The short levels are as linear as you can get, and every time the path forks both choices just lead you to the exact same place. The dinosaurs have been affected by the temporal rift as well so they come warping in every time you come to a clearing, which is cheap and disappointing. Give up those dreams about hearing a rustling in the grass around you before being attacked… there are no clever girls here, just dumb AI.

It’s honestly about as average a shooter as you can get but but there’s one thing that keeps it entertaining, and that of course is the fact that it’s fun as hell to shoot rampaging dinosaurs in the mouth. Don’t question why, it just is.
       
THE PRESENTATION
 
Two words again apply here- Budget Title. The graphics are decent but the animation can get very stilted. The models for the humans are truly awful, but thankfully there are only a handful of cutscenes that show them off. The music is decent but repetitive, an obvious mix of tribal drums and metal guitar riffs.

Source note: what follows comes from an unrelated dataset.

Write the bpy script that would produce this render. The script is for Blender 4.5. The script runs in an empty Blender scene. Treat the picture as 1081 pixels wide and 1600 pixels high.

The environments are nice enough and they try to have a bit of variety here and there, at least.

CHUDTIP-  Kill every pterosaur you see in the level Rise Above for an easy achievement. This game has a plethora of easy achievements, actually.

 
THE REPLAY
 
The game is incredibly short, easily beaten in two or three hours. There’s also a survival mode that’s a ripoff of Call of Duty: World at War‘s Nazi Zombies mode where you  have to repair barricades to keep a horde of dinos at bay (not sure why they just don’t try to jump over, but…) Unfortunately it’s slow to get going and not very entertaining, especially as you only have one barricade to worry about, rather than zombies busting in at you from all around and above you. You’ll likely play it once and never try it again.

CHUDTIP-  Sadly, you don’t get to kill any herbivores. Or root through their crap.

  
THE VERDICT
 
At thirty bucks this is still too expensive of a budget title. At ten or twenty the short length and limited amount of fun would be worth it, but it’s more likely a game that will be easier to rent or ignore. Our wait for a fantastic next-gen dino shooter continues.